Small firms - including "microenterprises" and "small and medium enterprises" (SMEs) - play a vital economic role in developing countries. They typically provide half of all jobs. In addition, they foster entrepreneurship and help key sectors adapt to changing market conditions. In light of these benefits, programs promoting small firms have become a cornerstone of economic development policy. Increasingly, however, scholars and policymakers are also exploring the link between small firms and the environment.
The first compendium of research and policy analysis on this topic, this book is organized around three questions: how important is small firm pollution? Will forcing small firms to comply with environmental regulations exacerbate unemployment and poverty? And, what policy options are available to control small firm pollution? Eleven case studies from China, Ecuador, Honduras, India, Malaysia, and Mexico address these questions. They compare the environmental damages caused by small firms and large ones.
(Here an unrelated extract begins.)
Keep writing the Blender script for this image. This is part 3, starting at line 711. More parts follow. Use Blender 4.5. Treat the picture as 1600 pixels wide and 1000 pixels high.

They explore the positive and negative economic consequences of pollution control strategies focusing on small firms, the administrative challenges of regulating thousands of firms that are often unregistered and unknown to the government, and they describe innovative approaches for persuading small firms to implement effective pollution controls.
Highly readable, "Small Firms and the Environment in Developing Countries" is a valuable text for courses in development policy and economics that have an environmental component or focus. It will also prove of interest to development workers, policymakers in developing countries, and students and scholars of environmental policy and law.